Innanzitutto dare le colpe di questa situazione che è, purtroppo, più generale di quanto si pensi e non certo legata alla sciasciana “linea della palma” a chi, visto il continuo avanzare, in ogni elezione, delle sinistre, per paura del “comunismo” si alleò con chiunque, fascisti e bande della Magliana, a suon di “baci” camorristi. In democrazia si discute con l’avversario, cara vecchia classe politica pretangentopoli, oggi quasi rimpianta; non lo si demonizza e, se sconfitti, si cede il ruolo pronti a riprenderlo a tempo debito e con politiche sicure.

Allorché una sinistra, forse smunta da fenomeni interni ed esterni, è, si fa per dire, andata al potere (figuratamente; quello verace, occulto, dei ministeriales, delle banche, dei servizi segreti etc è sempre rimasto nelle stesse mani e, forse, fuor di casa nostra) il cemento acquoso si era rappreso ed è diventato un muro, non certo di gomma: il muro delle impossibilità, dell’incomprensione, dei vecchi cappi insolubili e c’è ogni giorno da battere la testa.

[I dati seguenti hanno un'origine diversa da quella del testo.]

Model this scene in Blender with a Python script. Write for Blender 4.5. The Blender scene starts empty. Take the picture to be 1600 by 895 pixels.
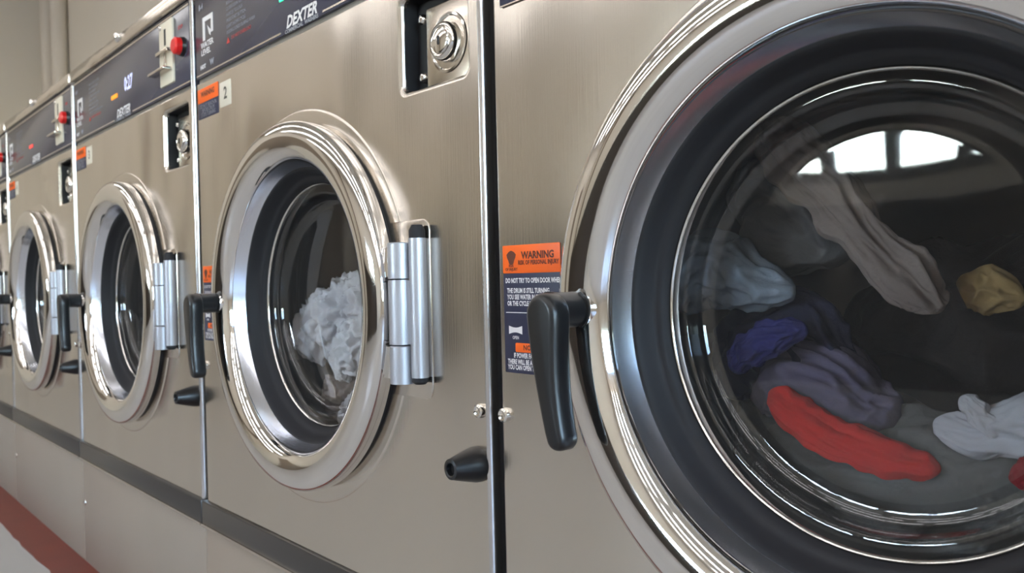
import bpy, bmesh, math, random
from mathutils import Vector, Matrix, noise

SC = bpy.context.scene
COL = SC.collection
PI = math.pi
W = 0.70                       # pitch of the washers along the row, metres


def Z(z):                      # height above the floor of a level given in washer pitches from the door axis datum
    return (z + 0.845) * W


# ------------------------------------------------------------------ camera
def make_camera():
    yaw, pitch, roll = 0.8505, -0.0096, -0.0227
    F = Vector((-math.sin(yaw) * math.cos(pitch), math.cos(yaw) * math.cos(pitch), math.sin(pitch)))
    R = F.cross(Vector((0, 0, 1))).normalized()
    U = R.cross(F)
    R2 = math.cos(roll) * R + math.sin(roll) * U
    U2 = -math.sin(roll) * R + math.cos(roll) * U
    cam = bpy.data.cameras.new('camera')
    o = bpy.data.objects.new('camera', cam)
    COL.objects.link(o)
    M = Matrix((R2, U2, -F)).transposed().to_4x4()
    M.translation = Vector((0.837 * W, -0.6898 * W, Z(0.002)))
    o.matrix_world = M
    cam.sensor_width = 36.0
    cam.lens = 1300.2 / 1600 * 36.0
    cam.clip_start = 0.02
    cam.dof.use_dof = True
    cam.dof.focus_distance = 0.72
    cam.dof.aperture_fstop = 11.0
    SC.camera = o


make_camera()

# ------------------------------------------------------------------ world, exposure
world = bpy.data.worlds.new('sky')
SC.world = world
world.use_nodes = True
wn = world.node_tree
wn.nodes.clear()
wo = wn.nodes.new('ShaderNodeOutputWorld')
wb = wn.nodes.new('ShaderNodeBackground')
ws = wn.nodes.new('ShaderNodeTexSky')
ws.sky_type = 'NISHITA'
ws.sun_disc = False
ws.sun_elevation = math.radians(48)
ws.sun_rotation = math.radians(200)
wb.inputs['Strength'].default_value = 7.0
wn.links.new(ws.outputs[0], wb.inputs['Color'])
wn.links.new(wb.outputs[0], wo.inputs['Surface'])

vs = SC.view_settings
vs.view_transform = 'Standard'
vs.look = 'None'
vs.exposure = 0.0
vs.gamma = 1.0
vs.use_curve_mapping = False
SC.cycles.max_bounces = 10
SC.cycles.glossy_bounces = 6
SC.cycles.transparent_max_bounces = 16
SC.cycles.sample_clamp_indirect = 6.0
LAMP = 9.0                      # strength of the fluorescent diffusers


# ------------------------------------------------------------------ materials
def lin(c):
    def f(v):
        v /= 255.0
        return v / 12.92 if v <= 0.04045 else ((v + 0.055) / 1.055) ** 2.4
    return (f(c[0]), f(c[1]), f(c[2]), 1.0)


def mat(name, rgb, rough=0.5, metal=0.0, spec=0.5, bump=None, coat=0.0, emit=None, mottling=None):
    m = bpy.data.materials.new(name)
    m.use_nodes = True
    nt = m.node_tree
    b = nt.nodes['Principled BSDF']
    b.inputs['Base Color'].default_value = lin(rgb)
    b.inputs['Roughness'].default_value = rough
    b.inputs['Metallic'].default_value = metal
    b.inputs['Specular IOR Level'].default_value = spec
    b.inputs['Coat Weight'].default_value = coat
    if emit:
        b.inputs['Emission Color'].default_value = lin(emit[0])
        b.inputs['Emission Strength'].default_value = emit[1]
    tc = None
    if bump or mottling:
        tc = nt.nodes.new('ShaderNodeTexCoord')
    if bump:                    # list of (scale xyz, strength distance)
        prev = None
        for sc_, dist in bump:
            mp = nt.nodes.new('ShaderNodeMapping')
            mp.inputs['Scale'].default_value = sc_
            nz = nt.nodes.new('ShaderNodeTexNoise')
            nz.inputs['Scale'].default_value = 1.0
            nz.inputs['Detail'].default_value = 2.0
            bp = nt.nodes.new('ShaderNodeBump')
            bp.inputs['Strength'].default_value = 1.0
            bp.inputs['Distance'].default_value = dist
            nt.links.new(tc.outputs['Object'], mp.inputs['Vector'])
            nt.links.new(mp.outputs[0], nz.inputs['Vector'])
            nt.links.new(nz.outputs['Fac'], bp.inputs['Height'])
            if prev:
                nt.links.new(prev.outputs[0], bp.inputs['Normal'])
            prev = bp
        nt.links.new(prev.outputs[0], b.inputs['Normal'])
    if mottling:                # (scale xyz, second colour)
        mp = nt.nodes.new('ShaderNodeMapping')
        mp.inputs['Scale'].default_value = mottling[0]
        nz = nt.nodes.new('ShaderNodeTexNoise')
        nz.inputs['Scale'].default_value = 1.0
        nz.inputs['Detail'].default_value = 4.0
        mx = nt.nodes.new('ShaderNodeMix')
        mx.data_type = 'RGBA'
        mx.inputs[6].default_value = lin(rgb)
        mx.inputs[7].default_value = lin(mottling[1])
        nt.links.new(tc.outputs['Object'], mp.inputs['Vector'])
        nt.links.new(mp.outputs[0], nz.inputs['Vector'])
        nt.links.new(nz.outputs['Fac'], mx.inputs[0])
        nt.links.new(mx.outputs[2], b.inputs['Base Color'])
    return m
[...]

“Che fare?” Forse come fece il tanto ignorato e bistrattato Ferruccio Parri che capì la differenza tra “compromesso”, strumento politico indispensabile alla democrazia e compromissione, ovvero assunzione in proprio di reati pregressi ed impuniti. Mentre tutti discutevano e gridavano, se ne uscì da un sciolino e non lo vide nessuno.

Certo, beau geste! Ma la pattumiera pesa, puzza, inquina e incombe; come la sua fotocopia, la camorra e non si può uscire in punta di piedi. Coinvolgiamo coraggiosamente l’Europa nella questione e, invece di ricavarne tanti contributi a pioggia per stabilimenti balneari, aree boschive da reimpiantare e abbandonare subito dopo, presi i quattrini, prendiamone subito due lezioni: le tecnologie di smaltimento dei rifiuti e la “forza” civica per farle impiantare fuori da appalti esosi e corrotti.

E’ qui, più che nelle “verifiche” o nei ludi senatori che un governo si guadagna la durata e un Parlamento il rispetto degli elettori.